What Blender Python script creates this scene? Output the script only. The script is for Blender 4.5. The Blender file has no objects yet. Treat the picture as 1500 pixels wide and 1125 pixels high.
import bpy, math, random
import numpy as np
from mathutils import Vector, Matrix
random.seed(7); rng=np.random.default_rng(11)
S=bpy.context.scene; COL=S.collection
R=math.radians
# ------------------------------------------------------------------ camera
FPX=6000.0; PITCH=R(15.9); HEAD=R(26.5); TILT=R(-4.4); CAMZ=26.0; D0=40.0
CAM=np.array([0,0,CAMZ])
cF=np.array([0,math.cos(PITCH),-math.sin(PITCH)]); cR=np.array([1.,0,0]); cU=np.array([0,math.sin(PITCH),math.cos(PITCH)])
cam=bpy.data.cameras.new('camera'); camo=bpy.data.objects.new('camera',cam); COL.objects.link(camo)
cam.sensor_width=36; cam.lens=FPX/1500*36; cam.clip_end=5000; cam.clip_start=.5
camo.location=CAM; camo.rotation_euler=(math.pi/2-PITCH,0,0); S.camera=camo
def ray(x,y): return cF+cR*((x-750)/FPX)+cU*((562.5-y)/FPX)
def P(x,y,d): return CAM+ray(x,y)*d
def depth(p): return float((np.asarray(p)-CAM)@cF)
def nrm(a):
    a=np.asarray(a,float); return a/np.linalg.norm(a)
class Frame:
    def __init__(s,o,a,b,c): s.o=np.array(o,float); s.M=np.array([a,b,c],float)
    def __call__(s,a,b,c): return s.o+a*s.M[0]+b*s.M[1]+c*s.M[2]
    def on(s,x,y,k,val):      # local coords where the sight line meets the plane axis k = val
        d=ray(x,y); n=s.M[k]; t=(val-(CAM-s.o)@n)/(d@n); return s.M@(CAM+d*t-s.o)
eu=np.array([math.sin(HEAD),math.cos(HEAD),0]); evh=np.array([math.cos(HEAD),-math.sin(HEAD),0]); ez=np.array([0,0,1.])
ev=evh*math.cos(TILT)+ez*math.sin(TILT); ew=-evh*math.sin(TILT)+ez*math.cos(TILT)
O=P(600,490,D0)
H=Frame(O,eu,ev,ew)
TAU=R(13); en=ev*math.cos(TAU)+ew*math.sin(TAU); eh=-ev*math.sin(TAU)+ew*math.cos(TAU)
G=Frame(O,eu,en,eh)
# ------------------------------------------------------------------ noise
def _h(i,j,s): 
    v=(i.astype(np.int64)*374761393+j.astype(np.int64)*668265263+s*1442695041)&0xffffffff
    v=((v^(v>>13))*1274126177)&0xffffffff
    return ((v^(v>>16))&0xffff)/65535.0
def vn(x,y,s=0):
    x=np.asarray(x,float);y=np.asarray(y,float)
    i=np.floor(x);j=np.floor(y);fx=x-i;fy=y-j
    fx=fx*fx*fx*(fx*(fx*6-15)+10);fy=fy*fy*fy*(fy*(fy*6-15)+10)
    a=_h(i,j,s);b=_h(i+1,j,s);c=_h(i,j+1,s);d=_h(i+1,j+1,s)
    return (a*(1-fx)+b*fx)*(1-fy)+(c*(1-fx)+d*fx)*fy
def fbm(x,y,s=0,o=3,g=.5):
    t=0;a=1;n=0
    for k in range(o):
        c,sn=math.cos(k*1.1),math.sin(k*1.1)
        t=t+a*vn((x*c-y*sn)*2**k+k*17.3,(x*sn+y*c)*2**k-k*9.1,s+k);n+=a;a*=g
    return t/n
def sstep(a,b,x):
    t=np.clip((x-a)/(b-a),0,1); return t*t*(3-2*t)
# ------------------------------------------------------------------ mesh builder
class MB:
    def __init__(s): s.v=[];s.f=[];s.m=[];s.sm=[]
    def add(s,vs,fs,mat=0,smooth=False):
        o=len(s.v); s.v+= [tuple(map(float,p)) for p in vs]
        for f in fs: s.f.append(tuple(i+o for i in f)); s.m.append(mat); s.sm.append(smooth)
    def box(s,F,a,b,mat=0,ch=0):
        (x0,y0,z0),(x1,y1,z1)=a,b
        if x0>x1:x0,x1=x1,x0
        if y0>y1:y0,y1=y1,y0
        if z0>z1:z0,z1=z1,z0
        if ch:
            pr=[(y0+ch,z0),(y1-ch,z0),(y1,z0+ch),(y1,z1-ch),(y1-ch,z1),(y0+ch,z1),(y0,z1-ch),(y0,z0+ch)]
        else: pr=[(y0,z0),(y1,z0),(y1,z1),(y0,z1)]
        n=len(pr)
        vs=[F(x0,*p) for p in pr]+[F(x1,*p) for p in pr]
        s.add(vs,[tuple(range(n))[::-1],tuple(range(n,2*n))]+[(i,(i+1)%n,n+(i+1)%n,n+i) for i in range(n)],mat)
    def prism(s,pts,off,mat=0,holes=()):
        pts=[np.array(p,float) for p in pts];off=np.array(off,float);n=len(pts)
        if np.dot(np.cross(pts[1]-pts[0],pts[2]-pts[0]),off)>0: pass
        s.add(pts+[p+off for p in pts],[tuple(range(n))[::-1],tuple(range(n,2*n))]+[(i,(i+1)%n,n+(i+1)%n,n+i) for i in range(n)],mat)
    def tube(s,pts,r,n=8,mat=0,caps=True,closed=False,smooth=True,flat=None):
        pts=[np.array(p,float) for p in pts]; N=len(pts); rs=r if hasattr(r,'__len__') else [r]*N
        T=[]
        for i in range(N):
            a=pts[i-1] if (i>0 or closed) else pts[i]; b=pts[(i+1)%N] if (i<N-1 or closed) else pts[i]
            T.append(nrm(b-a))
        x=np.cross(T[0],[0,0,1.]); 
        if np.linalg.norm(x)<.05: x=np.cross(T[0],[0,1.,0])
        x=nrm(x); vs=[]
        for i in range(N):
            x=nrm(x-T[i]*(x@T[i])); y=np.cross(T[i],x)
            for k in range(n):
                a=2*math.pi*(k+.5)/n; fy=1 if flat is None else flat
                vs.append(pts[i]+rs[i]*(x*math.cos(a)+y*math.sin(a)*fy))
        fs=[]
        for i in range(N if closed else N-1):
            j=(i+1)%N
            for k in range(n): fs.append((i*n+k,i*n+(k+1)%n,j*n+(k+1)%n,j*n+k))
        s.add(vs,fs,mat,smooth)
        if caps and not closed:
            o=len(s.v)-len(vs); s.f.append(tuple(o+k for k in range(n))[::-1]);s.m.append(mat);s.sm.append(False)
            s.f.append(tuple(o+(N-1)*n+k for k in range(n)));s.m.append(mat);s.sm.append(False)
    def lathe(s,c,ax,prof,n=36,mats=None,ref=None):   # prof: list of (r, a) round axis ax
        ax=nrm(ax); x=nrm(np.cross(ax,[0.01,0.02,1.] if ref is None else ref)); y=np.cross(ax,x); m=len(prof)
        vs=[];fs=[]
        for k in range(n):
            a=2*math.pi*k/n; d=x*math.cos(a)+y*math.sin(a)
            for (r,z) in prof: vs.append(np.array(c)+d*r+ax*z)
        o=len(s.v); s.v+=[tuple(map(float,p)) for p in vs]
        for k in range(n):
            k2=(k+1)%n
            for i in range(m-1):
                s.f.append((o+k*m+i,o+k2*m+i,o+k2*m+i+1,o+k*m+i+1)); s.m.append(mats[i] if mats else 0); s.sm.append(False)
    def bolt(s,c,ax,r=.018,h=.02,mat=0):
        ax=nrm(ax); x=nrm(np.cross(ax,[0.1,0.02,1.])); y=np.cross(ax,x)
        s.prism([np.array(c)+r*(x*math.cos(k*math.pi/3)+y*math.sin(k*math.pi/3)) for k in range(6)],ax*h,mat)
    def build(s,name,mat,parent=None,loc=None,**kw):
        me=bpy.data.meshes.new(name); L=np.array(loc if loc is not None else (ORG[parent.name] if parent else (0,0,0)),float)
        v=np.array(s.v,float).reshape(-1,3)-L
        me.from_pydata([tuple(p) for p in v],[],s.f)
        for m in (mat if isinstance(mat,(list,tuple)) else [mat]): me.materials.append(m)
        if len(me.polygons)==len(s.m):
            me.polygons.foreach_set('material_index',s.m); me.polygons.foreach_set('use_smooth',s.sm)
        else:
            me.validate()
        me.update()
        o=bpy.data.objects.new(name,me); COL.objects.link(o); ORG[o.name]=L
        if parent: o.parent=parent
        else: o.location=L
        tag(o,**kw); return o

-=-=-

__TASK DETAILS__
Look for the word "scene" and return every line where it occurs.

__RESULT FOR THIS TASK__
What Blender Python script creates this scene? Output the script only. The script is for Blender 4.5. The Blender file has no objects yet. Treat the picture as 1500 pixels wide and 1125 pixels high.
S=bpy.context.scene; COL=S.collection